--- Begin ---

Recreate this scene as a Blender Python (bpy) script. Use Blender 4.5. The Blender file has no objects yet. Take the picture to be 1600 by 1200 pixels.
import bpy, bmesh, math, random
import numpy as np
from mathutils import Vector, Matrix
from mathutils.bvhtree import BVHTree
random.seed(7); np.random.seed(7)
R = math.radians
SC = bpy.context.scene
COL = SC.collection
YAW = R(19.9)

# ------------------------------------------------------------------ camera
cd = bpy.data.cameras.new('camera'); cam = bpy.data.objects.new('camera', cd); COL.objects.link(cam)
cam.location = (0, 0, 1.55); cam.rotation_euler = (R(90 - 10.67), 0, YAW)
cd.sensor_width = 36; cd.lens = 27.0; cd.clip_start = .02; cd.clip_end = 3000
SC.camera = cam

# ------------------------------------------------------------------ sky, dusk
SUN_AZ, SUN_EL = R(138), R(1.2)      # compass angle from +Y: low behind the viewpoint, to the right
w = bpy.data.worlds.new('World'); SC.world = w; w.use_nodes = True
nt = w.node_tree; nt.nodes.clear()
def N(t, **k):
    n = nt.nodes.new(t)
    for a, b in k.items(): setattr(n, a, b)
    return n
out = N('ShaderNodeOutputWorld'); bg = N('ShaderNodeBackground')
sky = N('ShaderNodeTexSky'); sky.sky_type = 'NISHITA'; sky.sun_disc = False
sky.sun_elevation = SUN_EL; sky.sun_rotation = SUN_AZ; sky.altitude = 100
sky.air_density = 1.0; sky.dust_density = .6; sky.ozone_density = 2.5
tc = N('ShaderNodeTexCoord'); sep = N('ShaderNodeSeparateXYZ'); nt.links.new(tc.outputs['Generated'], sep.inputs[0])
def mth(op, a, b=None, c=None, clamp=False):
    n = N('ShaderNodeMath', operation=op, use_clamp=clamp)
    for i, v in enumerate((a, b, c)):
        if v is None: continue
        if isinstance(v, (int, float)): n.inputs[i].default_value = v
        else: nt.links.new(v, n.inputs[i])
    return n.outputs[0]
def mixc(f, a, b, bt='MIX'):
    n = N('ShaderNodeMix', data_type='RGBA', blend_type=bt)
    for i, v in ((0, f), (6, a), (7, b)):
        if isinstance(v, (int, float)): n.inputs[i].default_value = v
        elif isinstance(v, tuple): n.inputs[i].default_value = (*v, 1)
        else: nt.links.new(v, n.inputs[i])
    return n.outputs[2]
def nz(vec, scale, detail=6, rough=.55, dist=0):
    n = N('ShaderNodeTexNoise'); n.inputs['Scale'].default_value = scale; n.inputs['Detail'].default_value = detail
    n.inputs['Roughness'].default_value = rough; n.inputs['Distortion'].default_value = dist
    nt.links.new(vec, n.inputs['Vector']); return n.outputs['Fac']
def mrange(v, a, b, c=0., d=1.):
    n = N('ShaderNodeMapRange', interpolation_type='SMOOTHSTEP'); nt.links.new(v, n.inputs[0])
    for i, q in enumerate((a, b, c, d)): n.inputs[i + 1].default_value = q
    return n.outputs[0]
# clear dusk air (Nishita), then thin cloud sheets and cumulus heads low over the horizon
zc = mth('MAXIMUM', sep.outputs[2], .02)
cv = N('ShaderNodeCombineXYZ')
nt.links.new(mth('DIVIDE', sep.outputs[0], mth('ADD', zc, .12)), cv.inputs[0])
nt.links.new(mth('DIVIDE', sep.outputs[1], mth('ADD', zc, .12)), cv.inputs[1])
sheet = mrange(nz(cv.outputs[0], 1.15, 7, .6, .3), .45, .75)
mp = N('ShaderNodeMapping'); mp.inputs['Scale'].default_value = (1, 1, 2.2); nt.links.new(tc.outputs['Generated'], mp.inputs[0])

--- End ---

Take the lines above from the first through the one containing "SC.camera = cam" and reproduce them exactly; include nothing else.

Recreate this scene as a Blender Python (bpy) script. Use Blender 4.5. The Blender file has no objects yet. Take the picture to be 1600 by 1200 pixels.
import bpy, bmesh, math, random
import numpy as np
from mathutils import Vector, Matrix
from mathutils.bvhtree import BVHTree
random.seed(7); np.random.seed(7)
R = math.radians
SC = bpy.context.scene
COL = SC.collection
YAW = R(19.9)

# ------------------------------------------------------------------ camera
cd = bpy.data.cameras.new('camera'); cam = bpy.data.objects.new('camera', cd); COL.objects.link(cam)
cam.location = (0, 0, 1.55); cam.rotation_euler = (R(90 - 10.67), 0, YAW)
cd.sensor_width = 36; cd.lens = 27.0; cd.clip_start = .02; cd.clip_end = 3000
SC.camera = cam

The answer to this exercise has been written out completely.